The company had posted a net profit of Rs 1,038 crore in the October-December quarter a year ago, HUL said in a BSE filing.
Total income during the quarter under review stood at Rs 8,742 crore as against Rs 8,400 crore in the year-ago period, up 4 per cent, it added.
"We have delivered another strong performance in the quarter, with broad based growth across categories and further improvement in margins," HUL Chairman Harish Manwani said.
"Cost of goods sold were lower, on the back of a strong savings program. Advertising and promotion spends were stepped up to support innovations and market development activities," the company said.
Segment wise, the company said home care revenue was down 8.10 per cent to Rs 2,471 crore as against Rs 2,689 crore earlier. It was up in personal care, foods and refreshment segments.
"Laundry saw robust double-digit growth across key brands. Growth in household care was led by a strong performance in Vim. The purifiers business saw the launch of air purifiers under the Pureit brand," the company said.
"Growth in skin care was driven by the strong performance of Fair & Lovely.

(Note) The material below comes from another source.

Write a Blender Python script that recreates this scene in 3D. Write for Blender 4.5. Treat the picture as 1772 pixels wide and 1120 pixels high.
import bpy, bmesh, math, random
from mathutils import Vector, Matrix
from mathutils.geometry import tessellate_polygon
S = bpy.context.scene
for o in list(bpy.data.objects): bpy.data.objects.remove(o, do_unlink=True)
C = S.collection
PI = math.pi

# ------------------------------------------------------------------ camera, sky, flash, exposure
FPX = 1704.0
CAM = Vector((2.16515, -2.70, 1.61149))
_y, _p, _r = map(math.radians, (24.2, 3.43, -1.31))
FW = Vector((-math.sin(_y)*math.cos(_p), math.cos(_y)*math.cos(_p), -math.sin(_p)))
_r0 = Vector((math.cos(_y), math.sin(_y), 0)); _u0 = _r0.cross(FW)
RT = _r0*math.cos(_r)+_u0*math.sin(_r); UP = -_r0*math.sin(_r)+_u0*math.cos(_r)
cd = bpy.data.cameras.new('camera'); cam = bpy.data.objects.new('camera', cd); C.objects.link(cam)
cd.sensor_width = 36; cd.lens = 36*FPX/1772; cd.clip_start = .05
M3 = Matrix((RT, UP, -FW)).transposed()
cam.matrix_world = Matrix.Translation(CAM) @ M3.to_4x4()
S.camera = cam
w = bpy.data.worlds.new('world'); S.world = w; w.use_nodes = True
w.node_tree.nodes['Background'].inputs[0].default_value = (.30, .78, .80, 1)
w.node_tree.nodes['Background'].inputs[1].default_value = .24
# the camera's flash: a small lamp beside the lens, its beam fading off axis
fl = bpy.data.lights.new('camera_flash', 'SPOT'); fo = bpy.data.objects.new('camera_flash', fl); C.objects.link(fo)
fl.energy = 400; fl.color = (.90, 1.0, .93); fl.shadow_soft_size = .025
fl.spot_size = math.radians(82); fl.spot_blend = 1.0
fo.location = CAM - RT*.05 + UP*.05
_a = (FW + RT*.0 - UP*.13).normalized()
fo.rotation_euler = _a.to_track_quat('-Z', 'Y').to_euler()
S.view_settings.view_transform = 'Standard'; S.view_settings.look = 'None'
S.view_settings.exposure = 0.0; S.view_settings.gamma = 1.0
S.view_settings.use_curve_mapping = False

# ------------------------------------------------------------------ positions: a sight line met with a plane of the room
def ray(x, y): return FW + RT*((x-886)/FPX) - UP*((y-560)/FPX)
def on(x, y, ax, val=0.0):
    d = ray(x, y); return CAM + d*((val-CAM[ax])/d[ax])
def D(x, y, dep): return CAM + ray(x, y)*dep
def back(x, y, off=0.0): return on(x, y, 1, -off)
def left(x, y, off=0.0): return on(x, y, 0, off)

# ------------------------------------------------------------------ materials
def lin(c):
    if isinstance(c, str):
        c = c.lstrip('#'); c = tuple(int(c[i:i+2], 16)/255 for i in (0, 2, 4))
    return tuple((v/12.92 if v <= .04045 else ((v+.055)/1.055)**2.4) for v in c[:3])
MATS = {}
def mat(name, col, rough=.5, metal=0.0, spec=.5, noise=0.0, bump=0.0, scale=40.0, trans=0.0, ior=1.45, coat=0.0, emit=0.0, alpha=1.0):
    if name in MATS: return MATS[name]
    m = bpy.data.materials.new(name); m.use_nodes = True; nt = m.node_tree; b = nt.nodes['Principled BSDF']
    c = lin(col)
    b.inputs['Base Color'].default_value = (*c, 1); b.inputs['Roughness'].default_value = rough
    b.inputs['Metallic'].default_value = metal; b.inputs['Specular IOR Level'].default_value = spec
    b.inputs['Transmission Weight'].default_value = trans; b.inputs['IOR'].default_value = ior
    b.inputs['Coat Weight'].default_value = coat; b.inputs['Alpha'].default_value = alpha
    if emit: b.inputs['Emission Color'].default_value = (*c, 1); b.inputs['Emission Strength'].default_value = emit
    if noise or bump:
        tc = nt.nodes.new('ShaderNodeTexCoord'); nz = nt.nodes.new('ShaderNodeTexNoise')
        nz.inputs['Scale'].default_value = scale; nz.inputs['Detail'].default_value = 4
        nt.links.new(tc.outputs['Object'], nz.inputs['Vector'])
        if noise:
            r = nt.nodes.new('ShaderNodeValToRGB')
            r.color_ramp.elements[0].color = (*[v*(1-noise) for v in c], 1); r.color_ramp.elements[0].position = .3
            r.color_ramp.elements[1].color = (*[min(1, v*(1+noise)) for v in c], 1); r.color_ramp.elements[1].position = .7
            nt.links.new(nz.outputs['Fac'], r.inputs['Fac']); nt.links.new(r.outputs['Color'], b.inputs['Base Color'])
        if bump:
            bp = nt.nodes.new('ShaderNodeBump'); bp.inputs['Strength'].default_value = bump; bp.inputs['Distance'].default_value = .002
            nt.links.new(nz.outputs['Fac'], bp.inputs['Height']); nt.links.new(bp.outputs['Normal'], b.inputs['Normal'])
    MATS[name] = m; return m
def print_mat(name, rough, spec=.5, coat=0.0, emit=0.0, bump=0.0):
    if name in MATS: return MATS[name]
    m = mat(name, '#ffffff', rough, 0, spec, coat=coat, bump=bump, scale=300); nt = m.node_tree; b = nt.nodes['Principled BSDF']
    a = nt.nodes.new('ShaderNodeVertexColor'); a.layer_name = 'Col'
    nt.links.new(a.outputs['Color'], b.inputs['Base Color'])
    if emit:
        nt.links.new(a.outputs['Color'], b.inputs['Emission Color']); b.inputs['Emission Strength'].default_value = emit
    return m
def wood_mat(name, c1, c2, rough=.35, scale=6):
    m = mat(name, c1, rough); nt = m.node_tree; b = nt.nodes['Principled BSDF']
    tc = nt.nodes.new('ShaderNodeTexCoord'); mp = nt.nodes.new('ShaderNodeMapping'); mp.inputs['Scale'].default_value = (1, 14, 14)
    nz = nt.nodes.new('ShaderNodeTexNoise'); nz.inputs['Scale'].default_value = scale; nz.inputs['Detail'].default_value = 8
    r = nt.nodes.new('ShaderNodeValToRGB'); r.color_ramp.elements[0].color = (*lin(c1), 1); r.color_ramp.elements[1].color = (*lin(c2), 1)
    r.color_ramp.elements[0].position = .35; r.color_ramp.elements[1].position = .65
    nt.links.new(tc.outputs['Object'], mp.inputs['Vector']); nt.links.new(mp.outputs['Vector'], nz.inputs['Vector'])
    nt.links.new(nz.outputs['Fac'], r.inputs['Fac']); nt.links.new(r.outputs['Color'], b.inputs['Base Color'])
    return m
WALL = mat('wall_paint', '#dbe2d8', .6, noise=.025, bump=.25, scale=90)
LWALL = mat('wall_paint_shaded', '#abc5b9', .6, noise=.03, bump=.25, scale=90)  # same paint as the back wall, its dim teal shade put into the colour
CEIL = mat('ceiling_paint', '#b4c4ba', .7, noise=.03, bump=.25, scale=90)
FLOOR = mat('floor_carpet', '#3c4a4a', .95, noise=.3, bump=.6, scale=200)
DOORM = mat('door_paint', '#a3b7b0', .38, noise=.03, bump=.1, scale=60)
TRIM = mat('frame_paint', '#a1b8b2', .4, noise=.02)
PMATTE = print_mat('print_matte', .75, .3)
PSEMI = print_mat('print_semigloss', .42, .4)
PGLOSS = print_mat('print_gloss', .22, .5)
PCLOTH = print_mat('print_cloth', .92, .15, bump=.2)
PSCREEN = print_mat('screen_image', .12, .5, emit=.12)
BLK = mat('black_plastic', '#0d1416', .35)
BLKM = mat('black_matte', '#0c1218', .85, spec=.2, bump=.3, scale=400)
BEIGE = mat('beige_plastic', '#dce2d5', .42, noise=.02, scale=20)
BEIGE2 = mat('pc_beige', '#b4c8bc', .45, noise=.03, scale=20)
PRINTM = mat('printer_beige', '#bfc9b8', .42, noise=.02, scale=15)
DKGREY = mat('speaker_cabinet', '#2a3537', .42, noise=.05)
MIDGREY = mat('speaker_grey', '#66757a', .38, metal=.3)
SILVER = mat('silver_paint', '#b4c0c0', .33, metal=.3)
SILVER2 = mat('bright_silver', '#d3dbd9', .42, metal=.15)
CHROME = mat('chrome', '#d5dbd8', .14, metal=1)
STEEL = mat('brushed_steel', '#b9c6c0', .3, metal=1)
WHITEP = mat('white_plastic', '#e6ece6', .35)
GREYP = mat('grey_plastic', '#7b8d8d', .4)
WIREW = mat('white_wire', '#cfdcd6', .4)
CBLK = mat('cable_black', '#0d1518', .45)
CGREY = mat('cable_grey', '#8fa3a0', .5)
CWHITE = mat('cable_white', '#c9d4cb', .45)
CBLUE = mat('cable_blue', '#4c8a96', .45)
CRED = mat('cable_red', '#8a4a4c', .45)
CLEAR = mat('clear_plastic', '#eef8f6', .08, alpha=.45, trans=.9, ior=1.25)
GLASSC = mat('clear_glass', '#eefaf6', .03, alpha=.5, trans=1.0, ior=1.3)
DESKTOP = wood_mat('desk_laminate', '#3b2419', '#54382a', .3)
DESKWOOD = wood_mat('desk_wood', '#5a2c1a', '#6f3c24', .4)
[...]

Hair care witnessed broad based volume led growth," said HUL.
HUL's food segment contributed Rs 300 crore, up 7.52 per cent, during the period under review as against Rs 279 crore, led by broad based growth by Kissan in ketchups and jams. Its Knorr brand too had a strong performance in soups.
"Tea continues to deliver double-digit growth. Coffee witnessed a strong performance and the growth momentum continued in ice cream and frozen desserts," it said.
HUL's total expenses during the quarter under review stood at Rs 7,036 crore as against Rs 7,067 crore earlier.
On the outlook, Manwani said: "We remain positive about the mid-term outlook of the industry and will continue to invest strongly in our core brands and developing categories of the future".
On the profiteering notice issued by the government for allegedly not passing on price cut benefits to consumers post GST reduction from 28 per cent to 18 per cent, HUL said it was not possible to pass on the entire benefit of this rate reduction on some of the pipeline stocks during the transition.
"An estimated value of Rs 119 crore was proactively disclosed to the CBEC on this count and we have offered to pay this amount suo motu to the government. This amount is not recognised as revenue and is accounted as a liability as on December 31, 2017," the company said.